WHAT THE TASK REQUIRES – Extract the lines that carry the string "picture" from the listing.

# # # # #

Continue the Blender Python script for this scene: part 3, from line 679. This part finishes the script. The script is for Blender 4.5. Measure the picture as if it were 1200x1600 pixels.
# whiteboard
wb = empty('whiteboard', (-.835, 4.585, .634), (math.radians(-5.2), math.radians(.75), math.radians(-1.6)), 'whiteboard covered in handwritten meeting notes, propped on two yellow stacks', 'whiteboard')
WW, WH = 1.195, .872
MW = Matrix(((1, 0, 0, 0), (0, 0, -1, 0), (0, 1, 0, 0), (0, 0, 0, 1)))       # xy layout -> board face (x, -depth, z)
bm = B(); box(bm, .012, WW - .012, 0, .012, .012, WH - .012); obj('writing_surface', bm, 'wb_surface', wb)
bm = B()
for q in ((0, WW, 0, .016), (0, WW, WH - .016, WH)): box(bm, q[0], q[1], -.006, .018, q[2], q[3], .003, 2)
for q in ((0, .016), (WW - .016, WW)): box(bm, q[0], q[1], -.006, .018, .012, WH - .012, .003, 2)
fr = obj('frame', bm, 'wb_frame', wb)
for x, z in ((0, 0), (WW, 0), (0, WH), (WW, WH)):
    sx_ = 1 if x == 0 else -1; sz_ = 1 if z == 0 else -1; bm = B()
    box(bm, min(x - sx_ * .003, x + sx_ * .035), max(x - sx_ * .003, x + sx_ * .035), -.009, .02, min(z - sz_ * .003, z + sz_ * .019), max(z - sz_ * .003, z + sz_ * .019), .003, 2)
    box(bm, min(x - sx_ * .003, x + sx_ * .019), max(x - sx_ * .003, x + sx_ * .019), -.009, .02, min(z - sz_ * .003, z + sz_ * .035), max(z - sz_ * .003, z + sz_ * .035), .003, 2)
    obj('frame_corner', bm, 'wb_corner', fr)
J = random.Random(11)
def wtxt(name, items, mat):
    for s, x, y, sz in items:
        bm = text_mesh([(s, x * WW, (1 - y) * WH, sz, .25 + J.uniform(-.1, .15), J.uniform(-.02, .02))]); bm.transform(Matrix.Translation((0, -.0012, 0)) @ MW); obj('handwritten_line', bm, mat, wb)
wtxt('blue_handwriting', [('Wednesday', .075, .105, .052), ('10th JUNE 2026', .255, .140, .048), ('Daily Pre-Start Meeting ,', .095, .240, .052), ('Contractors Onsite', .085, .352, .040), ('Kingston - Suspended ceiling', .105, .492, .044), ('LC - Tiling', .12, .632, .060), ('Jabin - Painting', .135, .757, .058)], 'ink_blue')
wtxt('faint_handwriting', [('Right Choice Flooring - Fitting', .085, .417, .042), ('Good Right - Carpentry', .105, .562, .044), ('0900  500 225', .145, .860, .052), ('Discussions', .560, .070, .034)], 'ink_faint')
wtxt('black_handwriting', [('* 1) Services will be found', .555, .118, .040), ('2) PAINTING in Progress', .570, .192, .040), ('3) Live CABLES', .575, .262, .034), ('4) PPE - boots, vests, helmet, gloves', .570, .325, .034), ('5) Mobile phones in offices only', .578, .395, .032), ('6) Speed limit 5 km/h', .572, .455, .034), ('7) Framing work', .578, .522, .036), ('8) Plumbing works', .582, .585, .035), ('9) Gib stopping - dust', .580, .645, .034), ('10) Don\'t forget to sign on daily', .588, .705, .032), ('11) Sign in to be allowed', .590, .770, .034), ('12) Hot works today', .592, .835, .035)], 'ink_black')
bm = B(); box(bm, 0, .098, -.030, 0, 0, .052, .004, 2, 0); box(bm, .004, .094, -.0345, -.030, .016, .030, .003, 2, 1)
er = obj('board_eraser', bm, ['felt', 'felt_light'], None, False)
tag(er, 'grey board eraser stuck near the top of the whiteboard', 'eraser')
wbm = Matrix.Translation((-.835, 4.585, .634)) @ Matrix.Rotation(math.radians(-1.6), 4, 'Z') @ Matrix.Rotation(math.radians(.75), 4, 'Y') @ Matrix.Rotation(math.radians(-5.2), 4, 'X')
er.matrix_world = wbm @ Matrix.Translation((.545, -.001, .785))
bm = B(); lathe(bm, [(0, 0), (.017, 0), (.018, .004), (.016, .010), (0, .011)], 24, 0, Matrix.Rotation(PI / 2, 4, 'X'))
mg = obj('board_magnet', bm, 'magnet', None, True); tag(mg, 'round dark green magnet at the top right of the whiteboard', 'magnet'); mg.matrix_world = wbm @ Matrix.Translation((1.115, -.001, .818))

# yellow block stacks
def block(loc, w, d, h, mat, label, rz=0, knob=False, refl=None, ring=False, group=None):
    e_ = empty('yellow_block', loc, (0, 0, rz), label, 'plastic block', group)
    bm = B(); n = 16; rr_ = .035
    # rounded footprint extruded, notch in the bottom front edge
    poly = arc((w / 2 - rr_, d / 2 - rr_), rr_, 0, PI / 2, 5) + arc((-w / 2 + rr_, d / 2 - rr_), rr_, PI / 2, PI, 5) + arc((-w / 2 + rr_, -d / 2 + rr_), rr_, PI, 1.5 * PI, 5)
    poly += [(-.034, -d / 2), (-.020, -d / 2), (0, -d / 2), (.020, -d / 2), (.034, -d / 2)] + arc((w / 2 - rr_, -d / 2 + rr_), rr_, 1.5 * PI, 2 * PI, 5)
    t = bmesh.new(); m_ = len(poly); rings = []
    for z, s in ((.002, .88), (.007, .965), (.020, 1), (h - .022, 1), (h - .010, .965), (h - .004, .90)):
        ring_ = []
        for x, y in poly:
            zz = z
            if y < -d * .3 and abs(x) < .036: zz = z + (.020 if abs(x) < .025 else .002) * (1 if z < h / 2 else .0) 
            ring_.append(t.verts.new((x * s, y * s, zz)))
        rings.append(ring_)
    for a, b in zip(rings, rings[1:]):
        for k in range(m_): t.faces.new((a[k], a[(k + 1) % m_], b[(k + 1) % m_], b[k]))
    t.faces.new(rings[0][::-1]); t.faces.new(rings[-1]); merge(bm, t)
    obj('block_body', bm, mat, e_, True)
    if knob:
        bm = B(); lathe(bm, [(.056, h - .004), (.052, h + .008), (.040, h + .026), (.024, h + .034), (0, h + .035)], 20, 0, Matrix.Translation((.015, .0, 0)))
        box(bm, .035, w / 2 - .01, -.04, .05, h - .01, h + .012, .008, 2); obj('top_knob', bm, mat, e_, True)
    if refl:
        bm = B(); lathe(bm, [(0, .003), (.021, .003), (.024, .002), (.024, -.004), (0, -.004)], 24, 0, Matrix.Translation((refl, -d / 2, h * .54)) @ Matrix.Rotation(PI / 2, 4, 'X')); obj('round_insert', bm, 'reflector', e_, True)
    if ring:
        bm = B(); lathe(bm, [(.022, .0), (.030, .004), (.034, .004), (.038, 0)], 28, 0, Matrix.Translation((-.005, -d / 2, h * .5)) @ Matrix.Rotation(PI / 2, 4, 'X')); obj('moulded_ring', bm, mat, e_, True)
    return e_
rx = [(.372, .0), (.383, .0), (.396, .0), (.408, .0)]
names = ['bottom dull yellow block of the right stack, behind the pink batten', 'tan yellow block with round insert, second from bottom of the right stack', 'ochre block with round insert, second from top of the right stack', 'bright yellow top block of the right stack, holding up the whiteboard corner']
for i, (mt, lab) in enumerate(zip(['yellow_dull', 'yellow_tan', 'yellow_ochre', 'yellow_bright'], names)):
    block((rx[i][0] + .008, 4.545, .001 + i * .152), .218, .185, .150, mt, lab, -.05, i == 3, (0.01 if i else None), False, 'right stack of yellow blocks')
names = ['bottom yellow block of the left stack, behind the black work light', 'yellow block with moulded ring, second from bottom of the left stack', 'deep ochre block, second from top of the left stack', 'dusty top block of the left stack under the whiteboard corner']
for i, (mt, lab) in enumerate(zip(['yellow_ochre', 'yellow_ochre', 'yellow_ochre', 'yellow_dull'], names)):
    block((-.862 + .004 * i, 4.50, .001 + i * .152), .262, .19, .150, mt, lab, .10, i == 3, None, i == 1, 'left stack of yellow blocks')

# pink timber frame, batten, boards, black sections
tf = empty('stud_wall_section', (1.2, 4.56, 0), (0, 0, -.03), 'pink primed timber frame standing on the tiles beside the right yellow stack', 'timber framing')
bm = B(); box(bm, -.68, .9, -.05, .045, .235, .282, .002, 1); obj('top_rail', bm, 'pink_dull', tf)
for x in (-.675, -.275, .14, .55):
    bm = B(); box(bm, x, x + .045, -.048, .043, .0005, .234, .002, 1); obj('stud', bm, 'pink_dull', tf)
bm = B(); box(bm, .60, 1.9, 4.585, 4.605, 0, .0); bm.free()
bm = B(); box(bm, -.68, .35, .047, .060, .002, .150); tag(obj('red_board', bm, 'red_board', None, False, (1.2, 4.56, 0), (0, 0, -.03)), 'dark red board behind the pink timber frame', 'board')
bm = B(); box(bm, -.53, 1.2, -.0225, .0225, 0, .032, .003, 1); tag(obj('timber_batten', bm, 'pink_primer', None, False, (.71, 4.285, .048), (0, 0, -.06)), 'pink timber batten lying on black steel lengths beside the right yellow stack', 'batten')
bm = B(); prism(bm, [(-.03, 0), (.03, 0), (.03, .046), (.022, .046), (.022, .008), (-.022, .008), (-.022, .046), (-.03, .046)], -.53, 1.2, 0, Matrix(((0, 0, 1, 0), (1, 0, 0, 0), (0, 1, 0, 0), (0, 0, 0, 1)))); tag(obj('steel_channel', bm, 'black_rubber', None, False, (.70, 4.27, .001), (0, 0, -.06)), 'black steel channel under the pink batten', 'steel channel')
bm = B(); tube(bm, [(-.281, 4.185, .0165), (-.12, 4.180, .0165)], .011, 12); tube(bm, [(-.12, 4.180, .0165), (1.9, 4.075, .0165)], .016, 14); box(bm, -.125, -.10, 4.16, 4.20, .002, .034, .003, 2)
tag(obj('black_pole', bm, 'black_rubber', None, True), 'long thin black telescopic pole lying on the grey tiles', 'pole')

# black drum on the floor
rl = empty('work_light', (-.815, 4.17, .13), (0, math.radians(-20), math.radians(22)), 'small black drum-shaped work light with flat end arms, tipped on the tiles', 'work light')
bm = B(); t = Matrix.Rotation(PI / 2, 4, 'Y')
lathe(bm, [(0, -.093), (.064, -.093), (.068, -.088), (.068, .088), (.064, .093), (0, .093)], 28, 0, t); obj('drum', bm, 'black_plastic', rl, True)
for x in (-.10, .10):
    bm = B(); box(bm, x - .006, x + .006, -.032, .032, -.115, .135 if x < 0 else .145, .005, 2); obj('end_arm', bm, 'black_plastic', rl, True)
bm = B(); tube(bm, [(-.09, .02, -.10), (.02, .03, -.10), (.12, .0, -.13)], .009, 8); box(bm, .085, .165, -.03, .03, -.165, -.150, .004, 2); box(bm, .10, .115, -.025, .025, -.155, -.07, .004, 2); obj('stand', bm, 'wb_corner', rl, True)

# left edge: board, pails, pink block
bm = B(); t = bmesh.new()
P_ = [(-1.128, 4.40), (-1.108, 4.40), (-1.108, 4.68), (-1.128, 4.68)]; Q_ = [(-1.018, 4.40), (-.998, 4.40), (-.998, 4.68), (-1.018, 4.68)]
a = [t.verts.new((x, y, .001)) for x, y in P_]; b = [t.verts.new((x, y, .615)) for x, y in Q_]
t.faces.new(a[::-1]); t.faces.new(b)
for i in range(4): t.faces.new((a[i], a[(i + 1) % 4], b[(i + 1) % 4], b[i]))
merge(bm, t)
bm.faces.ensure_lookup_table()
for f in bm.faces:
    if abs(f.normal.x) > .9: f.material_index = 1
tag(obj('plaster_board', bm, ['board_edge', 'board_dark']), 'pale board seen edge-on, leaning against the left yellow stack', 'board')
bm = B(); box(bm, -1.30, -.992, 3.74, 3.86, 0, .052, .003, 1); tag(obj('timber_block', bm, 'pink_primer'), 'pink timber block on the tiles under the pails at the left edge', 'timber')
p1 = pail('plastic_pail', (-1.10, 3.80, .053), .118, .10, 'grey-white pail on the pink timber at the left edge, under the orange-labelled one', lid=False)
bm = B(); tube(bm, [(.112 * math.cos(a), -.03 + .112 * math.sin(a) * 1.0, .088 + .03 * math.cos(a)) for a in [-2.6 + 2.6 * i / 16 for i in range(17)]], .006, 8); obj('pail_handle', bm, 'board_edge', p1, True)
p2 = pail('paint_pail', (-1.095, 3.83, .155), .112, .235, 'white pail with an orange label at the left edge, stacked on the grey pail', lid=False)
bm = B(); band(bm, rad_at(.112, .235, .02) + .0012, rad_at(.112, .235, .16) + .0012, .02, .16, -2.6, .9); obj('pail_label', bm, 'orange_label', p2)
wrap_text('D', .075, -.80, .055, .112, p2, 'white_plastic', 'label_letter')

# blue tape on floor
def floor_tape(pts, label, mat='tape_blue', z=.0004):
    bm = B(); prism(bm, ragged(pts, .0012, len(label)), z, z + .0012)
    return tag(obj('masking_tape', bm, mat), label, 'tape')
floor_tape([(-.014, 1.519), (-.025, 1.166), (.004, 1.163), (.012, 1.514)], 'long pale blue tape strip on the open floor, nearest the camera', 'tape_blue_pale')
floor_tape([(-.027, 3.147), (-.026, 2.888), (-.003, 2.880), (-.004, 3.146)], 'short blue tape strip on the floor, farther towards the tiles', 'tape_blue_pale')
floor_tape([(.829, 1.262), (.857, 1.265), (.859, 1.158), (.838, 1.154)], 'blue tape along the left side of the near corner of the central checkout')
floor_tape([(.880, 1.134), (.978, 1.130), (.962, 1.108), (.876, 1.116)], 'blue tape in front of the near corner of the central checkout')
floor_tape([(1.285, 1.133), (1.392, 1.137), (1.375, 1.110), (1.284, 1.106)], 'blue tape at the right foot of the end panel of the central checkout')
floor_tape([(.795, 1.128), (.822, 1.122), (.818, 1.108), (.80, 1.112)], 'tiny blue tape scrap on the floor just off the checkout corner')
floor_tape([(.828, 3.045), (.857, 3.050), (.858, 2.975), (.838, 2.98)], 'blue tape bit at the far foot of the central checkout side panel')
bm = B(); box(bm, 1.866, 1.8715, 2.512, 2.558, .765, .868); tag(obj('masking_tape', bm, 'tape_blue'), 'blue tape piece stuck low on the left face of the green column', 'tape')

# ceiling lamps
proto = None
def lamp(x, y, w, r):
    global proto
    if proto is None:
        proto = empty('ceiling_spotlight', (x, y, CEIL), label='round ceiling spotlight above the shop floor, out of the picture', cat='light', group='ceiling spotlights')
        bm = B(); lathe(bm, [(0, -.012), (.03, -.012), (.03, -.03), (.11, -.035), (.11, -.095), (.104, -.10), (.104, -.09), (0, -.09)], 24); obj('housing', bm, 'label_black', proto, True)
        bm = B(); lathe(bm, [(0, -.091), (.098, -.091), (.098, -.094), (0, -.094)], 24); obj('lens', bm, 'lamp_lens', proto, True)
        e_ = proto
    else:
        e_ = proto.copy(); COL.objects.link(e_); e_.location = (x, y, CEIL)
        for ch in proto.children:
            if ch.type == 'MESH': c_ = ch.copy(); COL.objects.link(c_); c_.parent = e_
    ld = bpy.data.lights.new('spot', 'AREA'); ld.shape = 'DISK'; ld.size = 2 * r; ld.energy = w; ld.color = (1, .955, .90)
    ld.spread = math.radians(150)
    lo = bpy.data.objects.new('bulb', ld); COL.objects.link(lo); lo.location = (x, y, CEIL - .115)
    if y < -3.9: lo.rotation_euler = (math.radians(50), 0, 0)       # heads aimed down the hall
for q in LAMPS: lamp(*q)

# # # # #

SOLUTION FOR THIS TASK –
Continue the Blender Python script for this scene: part 3, from line 679. This part finishes the script. The script is for Blender 4.5. Measure the picture as if it were 1200x1600 pixels.
        proto = empty('ceiling_spotlight', (x, y, CEIL), label='round ceiling spotlight above the shop floor, out of the picture', cat='light', group='ceiling spotlights')